To ensure their safe return to Earth, Mr. Ferguson and his crew conducted one final survey of the shuttle following the undocking, using the robotic arm and a laser-tipped extension. Experts on the ground scrutinized the images for signs of micrometeorite damage.

Atlantis spent 8½ days at the space station and left behind a year’s worth of supplies, insurance in the event commercial providers encounter delays in launching their own cargo ships.

It was the 37th shuttle mission, over more than 12 years, dedicated to building and maintaining the space station — the largest structure ever to orbit the planet.

All told, shuttles spent 276 days — or nearly 40 weeks — docked to the station. It’s now a sprawling complex with multiple science labs — 13 rooms in all and more than 900,000 pounds of mass, most of that delivered by shuttles.

“So large that some astronauts have even momentarily gotten lost in it — you can take it from me,” said Mission Control communicator Daniel Tani, a former station resident. “Of course, the ISS wouldn’t be here without the space shuttle, so … we wanted to say thank you and farewell to the magnificent machines that delivered, assembled and staffed our world-class laboratory in space.”

NASA and its international partners mean to keep it running until at least 2020.

With the retirement of the shuttle fleet, the space station now must rely solely on other countries for restocking, at least until the first privately funded rocket blasts off with a load. That could come by year’s end.

Astronaut launches from U.S. soil, however, are three to five years away — at best. Until then, Americans will continue flying to and from the space station via Russian Soyuz capsules at a hefty price.

Before leaving, the Atlantis crew gave their station colleagues a small U.S. flag that flew on the inaugural shuttle voyage in 1981. The flag is the prize for the first rocket maker that brings Americans back to the station, launching from America.

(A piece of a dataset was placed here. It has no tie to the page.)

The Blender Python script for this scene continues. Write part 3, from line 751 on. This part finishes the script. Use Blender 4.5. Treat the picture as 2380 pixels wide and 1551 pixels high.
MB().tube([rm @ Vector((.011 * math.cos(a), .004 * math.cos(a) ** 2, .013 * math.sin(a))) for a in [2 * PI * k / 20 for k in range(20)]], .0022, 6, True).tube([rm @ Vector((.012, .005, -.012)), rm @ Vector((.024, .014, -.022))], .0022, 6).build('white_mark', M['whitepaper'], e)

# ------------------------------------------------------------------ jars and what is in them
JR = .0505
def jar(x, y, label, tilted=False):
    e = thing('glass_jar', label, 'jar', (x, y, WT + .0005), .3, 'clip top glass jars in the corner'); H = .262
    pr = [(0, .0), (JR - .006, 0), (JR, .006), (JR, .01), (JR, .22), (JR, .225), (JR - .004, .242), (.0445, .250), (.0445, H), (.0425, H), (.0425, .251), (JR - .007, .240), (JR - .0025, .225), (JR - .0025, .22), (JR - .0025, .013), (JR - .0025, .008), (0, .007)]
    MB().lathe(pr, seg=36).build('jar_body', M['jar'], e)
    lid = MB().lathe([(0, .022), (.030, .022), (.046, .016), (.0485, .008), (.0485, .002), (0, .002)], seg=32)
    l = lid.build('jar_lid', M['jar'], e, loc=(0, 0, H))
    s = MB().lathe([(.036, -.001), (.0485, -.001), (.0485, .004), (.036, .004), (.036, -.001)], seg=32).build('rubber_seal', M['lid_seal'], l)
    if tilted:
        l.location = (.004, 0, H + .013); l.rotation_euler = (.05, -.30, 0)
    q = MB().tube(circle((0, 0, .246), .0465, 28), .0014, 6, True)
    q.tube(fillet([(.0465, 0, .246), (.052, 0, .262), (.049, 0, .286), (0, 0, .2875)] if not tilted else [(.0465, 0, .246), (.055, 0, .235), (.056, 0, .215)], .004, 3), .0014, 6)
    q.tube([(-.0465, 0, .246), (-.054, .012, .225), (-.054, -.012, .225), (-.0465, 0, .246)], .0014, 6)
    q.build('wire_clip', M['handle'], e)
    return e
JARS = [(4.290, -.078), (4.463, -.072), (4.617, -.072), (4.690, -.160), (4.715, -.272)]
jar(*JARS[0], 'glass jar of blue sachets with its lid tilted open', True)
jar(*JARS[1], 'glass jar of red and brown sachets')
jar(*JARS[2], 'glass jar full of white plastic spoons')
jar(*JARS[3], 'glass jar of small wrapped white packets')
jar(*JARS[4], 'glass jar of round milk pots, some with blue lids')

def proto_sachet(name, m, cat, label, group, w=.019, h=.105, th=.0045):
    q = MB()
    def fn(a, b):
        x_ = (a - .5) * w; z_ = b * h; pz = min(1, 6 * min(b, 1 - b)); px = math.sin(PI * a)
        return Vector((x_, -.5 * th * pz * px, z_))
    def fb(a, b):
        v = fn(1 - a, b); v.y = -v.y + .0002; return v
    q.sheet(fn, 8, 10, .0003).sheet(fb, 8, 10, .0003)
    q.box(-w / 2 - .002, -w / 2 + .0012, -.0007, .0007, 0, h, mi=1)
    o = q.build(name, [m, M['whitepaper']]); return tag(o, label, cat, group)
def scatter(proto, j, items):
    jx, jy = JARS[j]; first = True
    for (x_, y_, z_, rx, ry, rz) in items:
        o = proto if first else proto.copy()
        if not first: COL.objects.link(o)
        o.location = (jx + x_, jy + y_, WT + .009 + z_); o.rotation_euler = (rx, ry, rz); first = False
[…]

President Obama described it last week as “a capture-the-flag moment here for commercial spaceflight.”

Obama wants private companies taking over Earth-to-orbit operations so NASA can concentrate on sending astronauts beyond. The goals: an asteroid by 2025 and Mars by the mid-2030s.

Mr. Alibaruho alluded to the potential difficulties ahead as he described how he’s dealt with his own discomforts regarding the end of the shuttle program and the uncertain future for space exploration.

“I try to look at that as an adventure, rather than focusing too much on the memories,” he said.